Wednesday, June 10, 2020

You Can't Fix What Isn't Broken

The violence is the point. 

The terror, the humiliation, the death, that's the way the job is supposed to go. It's why cops get so mad when people question their killings, no matter how unjust or murderous. You wouldn't fire the guy at the movie theater for handing you a ticket, so why should you be mad when they kill someone?

Our only option is to completely dismantle policing as we know it. The military hardware confiscated and destroyed, the unions disbanded, the penalties for engaging deadly force immediate and punative. 

We've become so attached to the idea that police are a necessary component to social safety that we ignore why crime happens in the first place. Crime is the result of societal failures to provide necessities like housing, healthcare, food, etc. etc. so people get desperate to fulfill them. The idea that police are essential crime fighters only works if you assume that crime is a problem on an individual level so it's the cops job to catch 'em all like Pokémon. 

What we have to come around to is that we don't need them. If we address the things that cause crime in the first place, we can drastically cut down our police forces because there literally won't be as much for them to do. 

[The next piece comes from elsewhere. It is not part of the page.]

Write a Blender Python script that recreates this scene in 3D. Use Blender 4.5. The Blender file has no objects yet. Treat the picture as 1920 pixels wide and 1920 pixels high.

If we don't, police are just going to keep killing people. They'll keep killing, keep brutalizing, and treat any attempt at accountability as a direct attack on the foundation of the job. If they keep telling us that if they can't get away with killing whoever they want whenever they want they can't do the job correctly, shouldn't we take that to heart?

The most important thing to take away from these events is that there is no compromise to be made. To compromise is to recognize the legitimacy of the other side, which is unacceptable. How can you legitimize three cops doing nothing while listening to a man beg for his life? What legitimacy is there to breaking down a door in the middle of the night and killing an unarmed woman in her bed? What possible justification could there be for clapping in solidarity for your colleagues who left a man to bleed to death on the sidewalk?

I don't care if a cop is in your family or your friend who you grew up with is one or your neighbor is one and they're good people, alright? This isn't about them. It doesn't matter if they're individually a good person. Assuming that they are, it's human nature to identify with their own group against an outside threat. 

And that's the fundamental problem. Even if you believe that cops aren't our enemy, we are obviously theirs. We are an unruly, chaotic horde that is forever threatening to swallow them whole. The only way for them to be safe in our presence comes from our complete and total submission, anything else is to invite the collapse of society. 

We can't live like this. If nothing changes, sooner rather than later the crowds who surround cops to film their abuses are going to attack them to save whatever life they can. As always, there's a better way. All it needs is for us to be brave enough to take it.